Another element in Sowell’s analysis is the fact that we just do not know any social laws or rules of cultural development to explain how or why these diverse patterns of behavior and values emerge the way they do. They are the consequences of the interconnected forces of a society’s history: the geography of where a people live; the result of being either conquerors or the conquered at various times in the past; the types of interactions with other groups and peoples over the centuries; effects of emigration and immigration, as well as numerous other influences. Each will have had its effect in leaving an imprint upon the culture and society in question, with each people and cultural group developing in its own unique way because of the type and intensity of impact that each of these influences will have left in its wake.
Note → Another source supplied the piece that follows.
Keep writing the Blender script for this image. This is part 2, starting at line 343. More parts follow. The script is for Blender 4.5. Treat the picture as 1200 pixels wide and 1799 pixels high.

There is simply no rule or law to explain it. It just happens, and that’s what makes a people, a culture, and a race.
What we call a culture-the value systems and behavioral patterns discernible among many of its members-is the cumulative outcome of this process. Culture, therefore, is one of those examples of the unintended consequences of human action, an example of social order that is the result of human action, but not of human design. For the social engineer to condemn it and try to remake it in his own desired image is one more example of what Friedrich Hayek called the “pretense of knowledge,” the belief that the planner has the knowledge and ability to reorder the social universe in a way that is better than when people are left to follow their own course. That course may be influenced, even burdened, by the cultural prejudices of a society’s traditions and history, but it still remains the individual’s course as he tries to either work within the cultural bounds of the society into which he has been born, or tries to stretch its bounds or work outside of it, and in the process perhaps influences that society’s future cultural trends.
Thomas Sowell takes these ideas and demonstrates their consequences for both individuals and society as a whole when governments intervene into and attempt to regulate the choices and voluntary transactions of market participants. And he concludes: “Being wrong may be a free good for intellectuals, judges, or the media, but not for economic transactors in the marketplace.” He means that for the social engineer, the costs he imposes on society as a result of his meddling is usually high for others, but minimal for himself. Hence, the social engineer rarely feels, personally, most of the negative consequences from his interventionist actions. This is a central reason why he is so dangerous in the fight to preserve and extend human freedom. And it is the reason why all of us who are his planned victims must do everything possible to prevent his mischief.